We learn about Hazel’s upbringing. He has been gone in the army for four years now and is going back to his hometown. The town and the inhabitants that he left are long gone by the time he arrives home. He left when he was eighteen years old so that must put him around twenty-two years old at this point. It is hard to imagine that he’s just a year older than I am in this book. He seems so old, yet so naïve! It’s the saddest forecast if I have ever seen one! He was raised in a family who’s patriarch was a brimstone and fire preacher who despised young Hazel for he was a spitting image of him, the grandfather. He preached and used Hazel as an example. If God can love that boy, anybody is worthy of God’s love. I find it interetsing that the only thing that Hazel has read is the Bible. Knowing that Hazel rebels against the religious state-of-mind into which he was involuntarily ploped down into, I ask myself “Isn’t this common? Usually don’t people who were forced into a particular believ rebel with a vengence?” Hazel’s behavior thus far is not shocking to me.

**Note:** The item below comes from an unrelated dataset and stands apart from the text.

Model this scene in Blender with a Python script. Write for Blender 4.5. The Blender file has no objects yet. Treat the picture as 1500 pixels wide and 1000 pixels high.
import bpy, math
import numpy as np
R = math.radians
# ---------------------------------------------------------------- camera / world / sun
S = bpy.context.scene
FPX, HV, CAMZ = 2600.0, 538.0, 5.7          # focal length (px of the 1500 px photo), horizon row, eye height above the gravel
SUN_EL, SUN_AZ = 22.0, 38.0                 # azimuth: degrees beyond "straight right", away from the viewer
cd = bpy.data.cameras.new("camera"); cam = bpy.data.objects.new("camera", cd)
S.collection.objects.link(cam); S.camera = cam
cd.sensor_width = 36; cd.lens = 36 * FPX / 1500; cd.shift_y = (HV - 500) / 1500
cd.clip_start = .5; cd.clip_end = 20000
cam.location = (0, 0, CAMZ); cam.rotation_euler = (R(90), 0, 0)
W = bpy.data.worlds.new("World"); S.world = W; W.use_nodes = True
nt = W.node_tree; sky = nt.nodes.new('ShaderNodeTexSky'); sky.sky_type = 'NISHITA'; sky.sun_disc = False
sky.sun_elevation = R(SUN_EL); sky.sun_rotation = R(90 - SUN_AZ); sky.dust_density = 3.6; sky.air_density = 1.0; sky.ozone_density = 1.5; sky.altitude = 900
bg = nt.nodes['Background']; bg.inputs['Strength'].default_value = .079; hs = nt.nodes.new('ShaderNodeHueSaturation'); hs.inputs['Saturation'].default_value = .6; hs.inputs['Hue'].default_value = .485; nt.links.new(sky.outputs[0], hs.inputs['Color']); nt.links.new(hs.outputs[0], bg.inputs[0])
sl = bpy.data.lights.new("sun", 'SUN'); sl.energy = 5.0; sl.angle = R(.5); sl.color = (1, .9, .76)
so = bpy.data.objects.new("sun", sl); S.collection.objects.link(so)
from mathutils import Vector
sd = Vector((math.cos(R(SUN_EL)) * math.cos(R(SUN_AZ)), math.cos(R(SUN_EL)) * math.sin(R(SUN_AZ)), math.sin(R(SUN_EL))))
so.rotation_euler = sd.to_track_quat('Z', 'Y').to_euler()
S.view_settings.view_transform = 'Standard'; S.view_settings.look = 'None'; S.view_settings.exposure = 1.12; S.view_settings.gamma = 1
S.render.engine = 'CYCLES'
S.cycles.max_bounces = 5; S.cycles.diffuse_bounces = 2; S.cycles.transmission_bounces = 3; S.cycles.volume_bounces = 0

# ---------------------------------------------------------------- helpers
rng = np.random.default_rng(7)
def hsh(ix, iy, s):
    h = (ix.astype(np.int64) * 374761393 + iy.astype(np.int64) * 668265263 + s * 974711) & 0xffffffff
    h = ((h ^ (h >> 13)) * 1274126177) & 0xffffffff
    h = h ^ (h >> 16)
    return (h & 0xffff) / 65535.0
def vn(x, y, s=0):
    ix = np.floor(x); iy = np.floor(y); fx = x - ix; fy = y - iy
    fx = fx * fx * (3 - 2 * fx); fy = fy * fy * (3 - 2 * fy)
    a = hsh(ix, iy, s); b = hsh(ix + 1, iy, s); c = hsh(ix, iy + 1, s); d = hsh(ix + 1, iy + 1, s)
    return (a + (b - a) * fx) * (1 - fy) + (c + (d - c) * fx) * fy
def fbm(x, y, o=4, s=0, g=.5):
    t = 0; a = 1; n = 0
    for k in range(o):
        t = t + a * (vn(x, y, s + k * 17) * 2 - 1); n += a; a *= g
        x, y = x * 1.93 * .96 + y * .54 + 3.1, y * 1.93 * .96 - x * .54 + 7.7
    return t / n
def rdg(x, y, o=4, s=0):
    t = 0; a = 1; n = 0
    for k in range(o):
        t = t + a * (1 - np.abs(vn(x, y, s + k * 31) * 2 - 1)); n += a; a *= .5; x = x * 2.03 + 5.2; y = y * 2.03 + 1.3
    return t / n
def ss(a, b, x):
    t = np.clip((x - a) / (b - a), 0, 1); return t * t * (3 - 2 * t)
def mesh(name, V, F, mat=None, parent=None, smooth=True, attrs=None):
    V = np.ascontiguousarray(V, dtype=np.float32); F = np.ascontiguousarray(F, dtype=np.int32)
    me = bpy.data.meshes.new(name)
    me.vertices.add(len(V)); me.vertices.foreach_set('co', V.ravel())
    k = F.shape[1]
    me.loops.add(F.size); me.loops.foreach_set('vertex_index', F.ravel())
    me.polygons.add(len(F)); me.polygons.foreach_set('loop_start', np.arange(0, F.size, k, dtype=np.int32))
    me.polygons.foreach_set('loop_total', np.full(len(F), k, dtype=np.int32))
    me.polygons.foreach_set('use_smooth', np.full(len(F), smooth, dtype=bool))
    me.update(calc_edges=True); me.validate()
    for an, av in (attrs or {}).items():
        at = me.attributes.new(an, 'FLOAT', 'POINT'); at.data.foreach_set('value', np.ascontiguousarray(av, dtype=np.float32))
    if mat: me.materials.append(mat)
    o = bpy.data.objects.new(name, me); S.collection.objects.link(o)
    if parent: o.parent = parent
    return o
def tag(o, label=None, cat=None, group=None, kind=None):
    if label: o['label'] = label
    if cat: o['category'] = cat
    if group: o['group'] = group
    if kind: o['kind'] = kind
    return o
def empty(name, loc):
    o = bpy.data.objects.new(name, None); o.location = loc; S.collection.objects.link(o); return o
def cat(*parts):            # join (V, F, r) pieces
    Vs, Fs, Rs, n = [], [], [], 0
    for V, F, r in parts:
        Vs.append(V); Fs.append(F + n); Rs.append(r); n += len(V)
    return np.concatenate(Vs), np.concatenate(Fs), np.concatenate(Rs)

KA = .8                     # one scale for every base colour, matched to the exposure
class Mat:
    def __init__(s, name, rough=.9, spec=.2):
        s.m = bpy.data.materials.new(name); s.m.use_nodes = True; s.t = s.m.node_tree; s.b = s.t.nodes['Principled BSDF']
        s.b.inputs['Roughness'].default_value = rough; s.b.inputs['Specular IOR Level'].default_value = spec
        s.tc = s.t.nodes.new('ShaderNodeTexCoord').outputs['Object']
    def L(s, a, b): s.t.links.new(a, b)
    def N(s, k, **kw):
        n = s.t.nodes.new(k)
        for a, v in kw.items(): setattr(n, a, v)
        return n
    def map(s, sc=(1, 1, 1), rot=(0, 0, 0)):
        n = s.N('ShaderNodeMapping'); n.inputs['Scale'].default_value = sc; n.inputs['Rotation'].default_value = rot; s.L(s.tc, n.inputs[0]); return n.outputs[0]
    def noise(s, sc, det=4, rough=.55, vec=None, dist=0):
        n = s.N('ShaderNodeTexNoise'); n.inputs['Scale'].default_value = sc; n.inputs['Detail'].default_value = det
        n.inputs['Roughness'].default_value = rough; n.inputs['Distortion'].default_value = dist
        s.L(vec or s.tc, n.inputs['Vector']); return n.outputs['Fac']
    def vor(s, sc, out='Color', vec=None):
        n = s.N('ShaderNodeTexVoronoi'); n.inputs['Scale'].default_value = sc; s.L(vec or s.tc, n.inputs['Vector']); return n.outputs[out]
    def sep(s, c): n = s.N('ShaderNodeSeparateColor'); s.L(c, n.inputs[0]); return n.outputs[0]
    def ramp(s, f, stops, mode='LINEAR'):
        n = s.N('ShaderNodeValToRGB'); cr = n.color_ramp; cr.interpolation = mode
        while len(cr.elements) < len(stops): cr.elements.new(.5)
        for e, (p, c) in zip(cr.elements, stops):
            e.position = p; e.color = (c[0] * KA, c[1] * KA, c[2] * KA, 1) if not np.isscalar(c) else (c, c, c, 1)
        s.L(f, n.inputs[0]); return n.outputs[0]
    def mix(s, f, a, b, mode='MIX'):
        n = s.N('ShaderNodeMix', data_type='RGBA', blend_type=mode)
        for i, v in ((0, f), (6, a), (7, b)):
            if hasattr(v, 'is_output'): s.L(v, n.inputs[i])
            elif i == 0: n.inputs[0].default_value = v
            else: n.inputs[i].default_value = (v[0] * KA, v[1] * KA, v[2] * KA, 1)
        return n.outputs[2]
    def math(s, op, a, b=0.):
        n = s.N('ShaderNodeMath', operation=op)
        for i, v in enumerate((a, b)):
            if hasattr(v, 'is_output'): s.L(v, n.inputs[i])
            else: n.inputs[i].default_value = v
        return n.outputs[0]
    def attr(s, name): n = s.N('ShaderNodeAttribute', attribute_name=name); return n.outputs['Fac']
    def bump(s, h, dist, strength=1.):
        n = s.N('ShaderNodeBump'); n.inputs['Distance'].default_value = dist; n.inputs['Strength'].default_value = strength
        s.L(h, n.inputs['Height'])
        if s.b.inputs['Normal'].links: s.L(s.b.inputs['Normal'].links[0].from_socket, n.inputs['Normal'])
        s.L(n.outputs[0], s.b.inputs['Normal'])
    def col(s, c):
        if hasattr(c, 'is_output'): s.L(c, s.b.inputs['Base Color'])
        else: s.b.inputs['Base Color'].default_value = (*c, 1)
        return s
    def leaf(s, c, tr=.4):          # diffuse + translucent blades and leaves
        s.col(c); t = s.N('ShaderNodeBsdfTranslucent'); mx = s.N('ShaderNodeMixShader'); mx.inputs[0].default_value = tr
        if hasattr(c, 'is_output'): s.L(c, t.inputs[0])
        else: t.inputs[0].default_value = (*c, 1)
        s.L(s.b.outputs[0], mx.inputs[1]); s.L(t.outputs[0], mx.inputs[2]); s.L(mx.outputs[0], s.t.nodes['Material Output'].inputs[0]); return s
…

It is obvious that he didn’t bond well with his comrades in the army. They attended brothels while he clinged to his Bible and his mother’s silver-rimmed glasses. He was lonely in the service, but he brought the loneliness from home. The isolation is compounded when he arrives back to his home town and nobody he knew was there. He finds his mother’s chifforobe and is surprise to see that nobody has stolen it. He leaves a note in the event that anyone has thoughts about stealing it. It appears that Hazel will stay, but almost immediately he leaves. Hazel is an individual that thinks and acts on impulses as we find out later in the book with the purchase of a car and the decision to move to a new city.